You Say Goodbye, I Say Hello


I caught a cold. First one in years. Perhaps that’s on account of my being away from people now more than ever as I work on my books and my recent bee-keeping foray brought me into close contact with some nasties. I don’t know. I just know that I don’t take getting sick sitting down and, packed with an herbal arsenal, hot baths, and loads of tea, I’m beginning to feel back up to snuff. 

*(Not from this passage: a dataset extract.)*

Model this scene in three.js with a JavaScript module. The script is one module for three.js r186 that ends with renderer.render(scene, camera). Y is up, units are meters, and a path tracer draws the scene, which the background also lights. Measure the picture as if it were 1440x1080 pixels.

On a brighter note, we sold the two 20′x50′ hoophouses nearest the house yesterday. A young, enthusiastic farmer from South Carolina will be coming this weekend to disassemble and haul them off. I’m so excited about that because they have been sitting dormant since Glenn purchased the property 4 years ago. The previous owners ran an edible organic herb and flower farm out of here. They’re in great shape, but are much too large for our needs, which is simply a small space for some veggie starts. We’re thinking of going for something like this or this as a replacement. After the hoophouses come down, I’ll till up the soil, put in some raised beds, and get busy with a large veg plot. Spring can’t come quickly enough!

My Life In Bees

So, I started bee-keeping school yesterday. We had another session today and will meet again next Saturday and Sunday. It’s fascinating, although still a bit overwhelming. The fellow above was holding a handful of dead bees for identification, but I guess that goes without saying…
What a bee wants, what a bee needs-bee accoutrements for keeping the hive abuzz, including a spray bottle of sugar water, a hive tool for prying apart the frames inside the hive (to remove honey, as well as check on the general health of the hive-I’m learning that things can change in there pretty quickly, so it’s important to stay on top of things), and other assorted and sundry apiary things. 
These are burlap sacks a local coffee roaster generously donated. Apparently, the burlap smokes well inside the bee smoker, creating the highly desirable “cool smoke” which calms the hive. A bit of smoke causes the bees to become alert, worried there may be an impending forest fire, which would then cause them to flee, or in bee nomenclature “abscond”, from the hive. This alertness is desirable because it also temporarily impairs their chemical messengers, or pheromones, which would otherwise tell them there was an intruder in the hive and to attack (so, so, so not what you want to happen!).
My trusty gal-pal Rachel (whom I refer to as “Ladypants” and who, in turn, refers to me as “Ladypants”) doing her very best “Vanna White, in the bee yard, with the smoker” act. Well done, Ladypants, well done. More to come next week!

Oh, Honey Honey!


As a nod to bee-keeping school, which starts this coming Saturday, I thought I might share with you a homemade honey bodycare product I recently whipped up. I read somewhere that Catherine Zeta-Jones keeps her skin so supple and plump-looking by slathering it in a honey and sea salt mixture. I figure, if it’s good enough for CZ-J, it’s good enough for me. Enjoy, and stay moist!

*In a jar with a lid, mix 1c. honey, 1 c. sea salt, and 1/2c. apricot, grapeseed, or sweet almond oil. Stir. Rub onto your face and body in the shower. Let it stay on for about 1-2 minutes, then rinse off. Be careful, as the bottom of the shower will be slippery from the oil. You’ll smell like a big honeypot while you’re showering!